** start Dataset extract **

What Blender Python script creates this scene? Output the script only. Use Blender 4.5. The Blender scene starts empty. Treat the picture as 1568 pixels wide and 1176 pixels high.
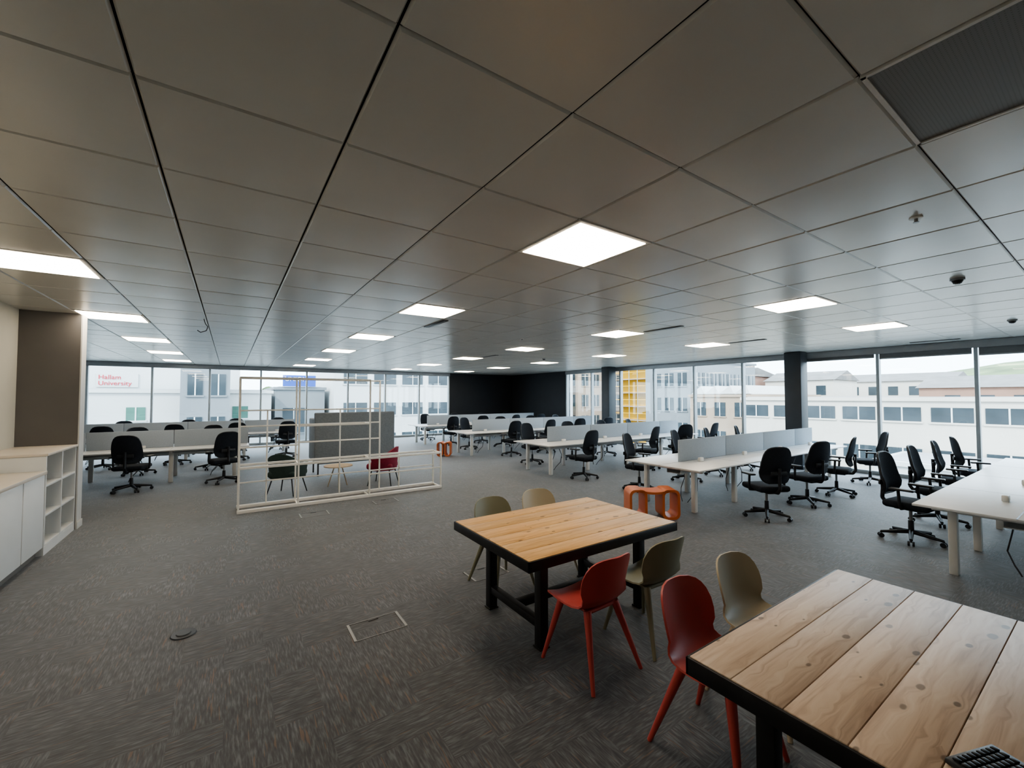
import bpy, bmesh, math, random
from mathutils import Vector, Matrix, Euler
random.seed(7)
S = bpy.context.scene
COL = S.collection

# ------------------------------------------------------------------ materials
def new_mat(name):
    m = bpy.data.materials.new(name); m.use_nodes = True
    nt = m.node_tree
    b = nt.nodes["Principled BSDF"]
    return m, nt, b
def N(nt, t, **k):
    n = nt.nodes.new(t)
    for a, v in k.items(): setattr(n, a, v)
    return n
def simple(name, col, rough=0.5, metal=0.0, var=0.08, scale=12.0, bump=0.0, spec=0.5, bscale=200, sheen=0):
    m, nt, b = new_mat(name)
    tc = N(nt, "ShaderNodeTexCoord")
    no = N(nt, "ShaderNodeTexNoise"); no.inputs["Scale"].default_value = scale; no.inputs["Detail"].default_value = 4
    nt.links.new(tc.outputs["Object"], no.inputs["Vector"])
    r = N(nt, "ShaderNodeValToRGB")
    r.color_ramp.elements[0].position = 0.3; r.color_ramp.elements[1].position = 0.7
    r.color_ramp.elements[0].color = tuple(c*(1-var) for c in col)+(1,)
    r.color_ramp.elements[1].color = tuple(min(1, c*(1+var)) for c in col)+(1,)
    nt.links.new(no.outputs["Fac"], r.inputs["Fac"]); nt.links.new(r.outputs["Color"], b.inputs["Base Color"])
    b.inputs["Roughness"].default_value = rough; b.inputs["Metallic"].default_value = metal
    b.inputs["Specular IOR Level"].default_value = spec
    if sheen: b.inputs["Sheen Weight"].default_value = sheen
    if bump:
        n2 = N(nt, "ShaderNodeTexNoise"); n2.inputs["Scale"].default_value = bscale
        nt.links.new(tc.outputs["Object"], n2.inputs["Vector"])
        bp = N(nt, "ShaderNodeBump"); bp.inputs["Strength"].default_value = bump; bp.inputs["Distance"].default_value = 0.002
        nt.links.new(n2.outputs["Fac"], bp.inputs["Height"]); nt.links.new(bp.outputs["Normal"], b.inputs["Normal"])
    return m
def emit(name, col, st):
    m, nt, b = new_mat(name)
    b.inputs["Base Color"].default_value = (0.8, 0.8, 0.8, 1)
    b.inputs["Emission Color"].default_value = col+(1,); b.inputs["Emission Strength"].default_value = st
    return m
def math_n(nt, op, a, b=None):
    n = N(nt, "ShaderNodeMath", operation=op)
    for i, v in enumerate((a, b)):
        if v is None: continue
        if isinstance(v, (int, float)): n.inputs[i].default_value = v
        else: nt.links.new(v, n.inputs[i])
    return n.outputs[0]

def carpet_mat():
    m, nt, b = new_mat("carpet")
    g = N(nt, "ShaderNodeNewGeometry"); sx = N(nt, "ShaderNodeSeparateXYZ")
    nt.links.new(g.outputs["Position"], sx.inputs[0])
    X, Y = sx.outputs[0], sx.outputs[1]
    cc_ = N(nt, "ShaderNodeCombineXYZ")
    nt.links.new(math_n(nt, 'FLOOR', math_n(nt, 'DIVIDE', X, 0.25)), cc_.inputs[0]); nt.links.new(math_n(nt, 'FLOOR', math_n(nt, 'DIVIDE', Y, 0.25)), cc_.inputs[1])
    wn_ = N(nt, "ShaderNodeTexWhiteNoise", noise_dimensions='3D'); nt.links.new(cc_.outputs[0], wn_.inputs["Vector"])
    par = math_n(nt, 'GREATER_THAN', wn_.outputs["Value"], .5)
    def vec(kx, ky):
        c = N(nt, "ShaderNodeCombineXYZ")
        nt.links.new(math_n(nt, 'MULTIPLY', X, kx), c.inputs[0]); nt.links.new(math_n(nt, 'MULTIPLY', Y, ky), c.inputs[1])
        nt.links.new(par, c.inputs[2]); return c.outputs[0]
    def noise(v, sc, det=2):
        n = N(nt, "ShaderNodeTexNoise"); n.inputs["Scale"].default_value = sc; n.inputs["Detail"].default_value = det
        nt.links.new(v, n.inputs["Vector"]); return n.outputs["Fac"]
    def mixf(f, a, c):
        n = N(nt, "ShaderNodeMix", data_type='FLOAT'); nt.links.new(f, n.inputs[0]); nt.links.new(a, n.inputs[2]); nt.links.new(c, n.inputs[3]); return n.outputs[0]
    s1 = mixf(par, noise(vec(12, 95), 1.0, 3), noise(vec(95, 12), 1.0, 3))
    s2 = mixf(par, noise(vec(4, 60), 1.3, 1), noise(vec(60, 4), 1.3, 1))
    s3 = mixf(par, noise(vec(6, 30), 1.1, 2), noise(vec(30, 6), 1.1, 2))
    comb = math_n(nt, 'ADD', math_n(nt, 'MULTIPLY', s1, .7), math_n(nt, 'MULTIPLY', s3, .3))
    r = N(nt, "ShaderNodeValToRGB"); cr = r.color_ramp
    cr.elements[0].position = .37; cr.elements[0].color = (.024, .027, .033, 1)
    cr.elements[1].position = .66; cr.elements[1].color = (.118, .126, .140, 1)
    e = cr.elements.new(.5); e.color = (.050, .054, .062, 1)
    nt.links.new(comb, r.inputs["Fac"])
    r2 = N(nt, "ShaderNodeValToRGB"); r2.color_ramp.elements[0].position = .66; r2.color_ramp.elements[1].position = .70
    nt.links.new(s2, r2.inputs["Fac"])
    mx = N(nt, "ShaderNodeMix", data_type='RGBA'); nt.links.new(math_n(nt, 'MULTIPLY', r2.outputs["Color"], .6), mx.inputs[0])
    nt.links.new(r.outputs["Color"], mx.inputs[6]); mx.inputs[7].default_value = (.17, .095, .06, 1)
    tone = math_n(nt, 'ADD', math_n(nt, 'MULTIPLY', wn_.outputs["Value"], .16), .92)
    big = noise(vec(1, 1), 2.2, 3)
    tone = math_n(nt, 'MULTIPLY', tone, math_n(nt, 'ADD', math_n(nt, 'MULTIPLY', big, .8), .6))
    tc3 = N(nt, "ShaderNodeCombineColor"); [nt.links.new(tone, tc3.inputs[i]) for i in range(3)]
    mm = N(nt, "ShaderNodeMix", data_type='RGBA', blend_type='MULTIPLY'); mm.inputs[0].default_value = 1
    nt.links.new(mx.outputs[2], mm.inputs[6]); nt.links.new(tc3.outputs[0], mm.inputs[7])
    nt.links.new(mm.outputs[2], b.inputs["Base Color"])
    b.inputs["Roughness"].default_value = .62; b.inputs["Specular IOR Level"].default_value = .5
    b.inputs["Sheen Weight"].default_value = .3
    bp = N(nt, "ShaderNodeBump"); bp.inputs["Strength"].default_value = .4; bp.inputs["Distance"].default_value = .003
    nt.links.new(s1, bp.inputs["Height"]); nt.links.new(bp.outputs["Normal"], b.inputs["Normal"])
    return m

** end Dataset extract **

→ **Exercise details**: Write down every line from the opening of the listing to the line with "COL = S.collection", both included, and nothing else; the pictures are omitted.

→ **Response**:
What Blender Python script creates this scene? Output the script only. Use Blender 4.5. The Blender scene starts empty. Treat the picture as 1568 pixels wide and 1176 pixels high.
import bpy, bmesh, math, random
from mathutils import Vector, Matrix, Euler
random.seed(7)
S = bpy.context.scene
COL = S.collection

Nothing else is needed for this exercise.